* [Problem statement] Write out all the material exactly. Leave nothing out.

* [Data lines]
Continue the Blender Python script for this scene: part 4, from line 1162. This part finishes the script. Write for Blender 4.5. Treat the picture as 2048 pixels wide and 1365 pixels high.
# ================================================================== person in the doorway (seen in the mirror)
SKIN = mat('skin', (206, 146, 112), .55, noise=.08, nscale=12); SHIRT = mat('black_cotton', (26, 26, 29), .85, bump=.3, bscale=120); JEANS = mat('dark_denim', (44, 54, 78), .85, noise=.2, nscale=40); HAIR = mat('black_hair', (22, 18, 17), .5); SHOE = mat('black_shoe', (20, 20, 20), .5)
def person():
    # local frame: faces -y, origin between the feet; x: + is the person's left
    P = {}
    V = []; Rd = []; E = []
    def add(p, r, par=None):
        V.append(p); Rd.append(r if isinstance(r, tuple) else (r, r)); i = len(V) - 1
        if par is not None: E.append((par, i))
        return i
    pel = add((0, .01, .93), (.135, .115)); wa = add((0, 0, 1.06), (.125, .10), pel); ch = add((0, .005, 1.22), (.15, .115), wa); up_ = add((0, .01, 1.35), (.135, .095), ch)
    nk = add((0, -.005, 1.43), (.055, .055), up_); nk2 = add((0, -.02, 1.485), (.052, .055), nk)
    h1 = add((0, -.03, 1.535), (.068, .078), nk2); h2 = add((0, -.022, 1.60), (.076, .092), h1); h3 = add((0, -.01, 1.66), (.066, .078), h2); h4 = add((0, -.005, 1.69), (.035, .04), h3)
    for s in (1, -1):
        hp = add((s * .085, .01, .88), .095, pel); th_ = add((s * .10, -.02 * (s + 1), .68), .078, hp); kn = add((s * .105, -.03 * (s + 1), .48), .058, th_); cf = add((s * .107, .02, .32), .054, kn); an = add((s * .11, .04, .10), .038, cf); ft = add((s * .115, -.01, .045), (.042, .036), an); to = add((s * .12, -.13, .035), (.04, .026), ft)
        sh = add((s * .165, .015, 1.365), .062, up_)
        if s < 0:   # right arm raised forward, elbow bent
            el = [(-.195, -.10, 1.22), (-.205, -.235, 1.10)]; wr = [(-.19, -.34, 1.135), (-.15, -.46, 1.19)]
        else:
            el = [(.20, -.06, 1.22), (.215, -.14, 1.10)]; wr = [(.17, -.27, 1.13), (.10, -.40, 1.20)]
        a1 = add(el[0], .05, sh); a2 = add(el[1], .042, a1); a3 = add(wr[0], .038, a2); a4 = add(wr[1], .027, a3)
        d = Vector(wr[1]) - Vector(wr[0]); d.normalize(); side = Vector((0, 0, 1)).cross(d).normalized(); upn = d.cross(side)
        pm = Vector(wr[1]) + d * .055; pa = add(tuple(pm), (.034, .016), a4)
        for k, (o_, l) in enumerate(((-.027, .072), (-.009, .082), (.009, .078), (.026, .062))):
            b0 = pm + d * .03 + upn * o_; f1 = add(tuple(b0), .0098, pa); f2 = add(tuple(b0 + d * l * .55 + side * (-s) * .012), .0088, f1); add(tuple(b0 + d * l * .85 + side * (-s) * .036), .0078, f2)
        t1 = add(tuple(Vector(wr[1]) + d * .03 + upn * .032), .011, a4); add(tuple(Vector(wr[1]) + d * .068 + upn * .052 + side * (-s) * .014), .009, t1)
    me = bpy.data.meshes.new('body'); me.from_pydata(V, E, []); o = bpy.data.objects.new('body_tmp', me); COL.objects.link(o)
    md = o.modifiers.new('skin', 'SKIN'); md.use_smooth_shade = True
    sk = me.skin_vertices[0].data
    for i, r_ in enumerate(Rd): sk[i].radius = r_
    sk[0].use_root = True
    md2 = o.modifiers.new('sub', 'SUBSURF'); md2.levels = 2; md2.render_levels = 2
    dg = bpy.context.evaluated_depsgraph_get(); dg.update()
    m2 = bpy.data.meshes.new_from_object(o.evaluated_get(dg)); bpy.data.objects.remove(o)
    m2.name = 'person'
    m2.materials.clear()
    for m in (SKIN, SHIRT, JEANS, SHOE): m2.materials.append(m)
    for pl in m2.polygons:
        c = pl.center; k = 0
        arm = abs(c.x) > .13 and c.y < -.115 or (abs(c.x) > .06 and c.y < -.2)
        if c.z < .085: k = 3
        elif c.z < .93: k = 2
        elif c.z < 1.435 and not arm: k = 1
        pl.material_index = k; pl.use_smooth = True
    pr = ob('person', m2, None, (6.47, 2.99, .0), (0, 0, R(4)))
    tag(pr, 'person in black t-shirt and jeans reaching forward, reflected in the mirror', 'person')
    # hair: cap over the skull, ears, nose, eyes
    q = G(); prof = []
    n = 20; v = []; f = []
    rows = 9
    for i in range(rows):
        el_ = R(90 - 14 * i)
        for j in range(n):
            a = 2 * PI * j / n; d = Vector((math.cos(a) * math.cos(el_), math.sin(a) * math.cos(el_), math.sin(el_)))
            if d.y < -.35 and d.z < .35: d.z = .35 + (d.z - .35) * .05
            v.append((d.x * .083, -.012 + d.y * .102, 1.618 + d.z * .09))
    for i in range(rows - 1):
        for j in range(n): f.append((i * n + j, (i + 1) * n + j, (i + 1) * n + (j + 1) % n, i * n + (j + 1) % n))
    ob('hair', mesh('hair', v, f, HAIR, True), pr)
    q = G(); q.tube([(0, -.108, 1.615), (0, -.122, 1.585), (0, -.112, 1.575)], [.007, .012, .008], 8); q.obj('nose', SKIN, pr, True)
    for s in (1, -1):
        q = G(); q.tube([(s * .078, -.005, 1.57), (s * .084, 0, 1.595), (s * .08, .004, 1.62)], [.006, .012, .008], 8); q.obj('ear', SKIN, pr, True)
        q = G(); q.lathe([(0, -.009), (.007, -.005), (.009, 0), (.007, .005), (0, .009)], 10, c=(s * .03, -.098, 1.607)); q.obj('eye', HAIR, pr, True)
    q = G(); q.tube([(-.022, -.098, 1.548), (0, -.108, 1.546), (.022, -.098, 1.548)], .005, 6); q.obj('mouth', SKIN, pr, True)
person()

* [Exercise output]
Continue the Blender Python script for this scene: part 4, from line 1162. This part finishes the script. Write for Blender 4.5. Treat the picture as 2048 pixels wide and 1365 pixels high.
# ================================================================== person in the doorway (seen in the mirror)
SKIN = mat('skin', (206, 146, 112), .55, noise=.08, nscale=12); SHIRT = mat('black_cotton', (26, 26, 29), .85, bump=.3, bscale=120); JEANS = mat('dark_denim', (44, 54, 78), .85, noise=.2, nscale=40); HAIR = mat('black_hair', (22, 18, 17), .5); SHOE = mat('black_shoe', (20, 20, 20), .5)
def person():
    # local frame: faces -y, origin between the feet; x: + is the person's left
    P = {}
    V = []; Rd = []; E = []
    def add(p, r, par=None):
        V.append(p); Rd.append(r if isinstance(r, tuple) else (r, r)); i = len(V) - 1
        if par is not None: E.append((par, i))
        return i
    pel = add((0, .01, .93), (.135, .115)); wa = add((0, 0, 1.06), (.125, .10), pel); ch = add((0, .005, 1.22), (.15, .115), wa); up_ = add((0, .01, 1.35), (.135, .095), ch)
    nk = add((0, -.005, 1.43), (.055, .055), up_); nk2 = add((0, -.02, 1.485), (.052, .055), nk)
    h1 = add((0, -.03, 1.535), (.068, .078), nk2); h2 = add((0, -.022, 1.60), (.076, .092), h1); h3 = add((0, -.01, 1.66), (.066, .078), h2); h4 = add((0, -.005, 1.69), (.035, .04), h3)
    for s in (1, -1):
        hp = add((s * .085, .01, .88), .095, pel); th_ = add((s * .10, -.02 * (s + 1), .68), .078, hp); kn = add((s * .105, -.03 * (s + 1), .48), .058, th_); cf = add((s * .107, .02, .32), .054, kn); an = add((s * .11, .04, .10), .038, cf); ft = add((s * .115, -.01, .045), (.042, .036), an); to = add((s * .12, -.13, .035), (.04, .026), ft)
        sh = add((s * .165, .015, 1.365), .062, up_)
        if s < 0:   # right arm raised forward, elbow bent
            el = [(-.195, -.10, 1.22), (-.205, -.235, 1.10)]; wr = [(-.19, -.34, 1.135), (-.15, -.46, 1.19)]
        else:
            el = [(.20, -.06, 1.22), (.215, -.14, 1.10)]; wr = [(.17, -.27, 1.13), (.10, -.40, 1.20)]
        a1 = add(el[0], .05, sh); a2 = add(el[1], .042, a1); a3 = add(wr[0], .038, a2); a4 = add(wr[1], .027, a3)
        d = Vector(wr[1]) - Vector(wr[0]); d.normalize(); side = Vector((0, 0, 1)).cross(d).normalized(); upn = d.cross(side)
        pm = Vector(wr[1]) + d * .055; pa = add(tuple(pm), (.034, .016), a4)
        for k, (o_, l) in enumerate(((-.027, .072), (-.009, .082), (.009, .078), (.026, .062))):
            b0 = pm + d * .03 + upn * o_; f1 = add(tuple(b0), .0098, pa); f2 = add(tuple(b0 + d * l * .55 + side * (-s) * .012), .0088, f1); add(tuple(b0 + d * l * .85 + side * (-s) * .036), .0078, f2)
        t1 = add(tuple(Vector(wr[1]) + d * .03 + upn * .032), .011, a4); add(tuple(Vector(wr[1]) + d * .068 + upn * .052 + side * (-s) * .014), .009, t1)
    me = bpy.data.meshes.new('body'); me.from_pydata(V, E, []); o = bpy.data.objects.new('body_tmp', me); COL.objects.link(o)
    md = o.modifiers.new('skin', 'SKIN'); md.use_smooth_shade = True
    sk = me.skin_vertices[0].data
    for i, r_ in enumerate(Rd): sk[i].radius = r_
    sk[0].use_root = True
    md2 = o.modifiers.new('sub', 'SUBSURF'); md2.levels = 2; md2.render_levels = 2
    dg = bpy.context.evaluated_depsgraph_get(); dg.update()
    m2 = bpy.data.meshes.new_from_object(o.evaluated_get(dg)); bpy.data.objects.remove(o)
    m2.name = 'person'
    m2.materials.clear()
    for m in (SKIN, SHIRT, JEANS, SHOE): m2.materials.append(m)
    for pl in m2.polygons:
        c = pl.center; k = 0
        arm = abs(c.x) > .13 and c.y < -.115 or (abs(c.x) > .06 and c.y < -.2)
        if c.z < .085: k = 3
        elif c.z < .93: k = 2
        elif c.z < 1.435 and not arm: k = 1
        pl.material_index = k; pl.use_smooth = True
    pr = ob('person', m2, None, (6.47, 2.99, .0), (0, 0, R(4)))
    tag(pr, 'person in black t-shirt and jeans reaching forward, reflected in the mirror', 'person')
    # hair: cap over the skull, ears, nose, eyes
    q = G(); prof = []
    n = 20; v = []; f = []
    rows = 9
    for i in range(rows):
        el_ = R(90 - 14 * i)
        for j in range(n):
            a = 2 * PI * j / n; d = Vector((math.cos(a) * math.cos(el_), math.sin(a) * math.cos(el_), math.sin(el_)))
            if d.y < -.35 and d.z < .35: d.z = .35 + (d.z - .35) * .05
            v.append((d.x * .083, -.012 + d.y * .102, 1.618 + d.z * .09))
    for i in range(rows - 1):
        for j in range(n): f.append((i * n + j, (i + 1) * n + j, (i + 1) * n + (j + 1) % n, i * n + (j + 1) % n))
    ob('hair', mesh('hair', v, f, HAIR, True), pr)
    q = G(); q.tube([(0, -.108, 1.615), (0, -.122, 1.585), (0, -.112, 1.575)], [.007, .012, .008], 8); q.obj('nose', SKIN, pr, True)
    for s in (1, -1):
        q = G(); q.tube([(s * .078, -.005, 1.57), (s * .084, 0, 1.595), (s * .08, .004, 1.62)], [.006, .012, .008], 8); q.obj('ear', SKIN, pr, True)
        q = G(); q.lathe([(0, -.009), (.007, -.005), (.009, 0), (.007, .005), (0, .009)], 10, c=(s * .03, -.098, 1.607)); q.obj('eye', HAIR, pr, True)
    q = G(); q.tube([(-.022, -.098, 1.548), (0, -.108, 1.546), (.022, -.098, 1.548)], .005, 6); q.obj('mouth', SKIN, pr, True)
person()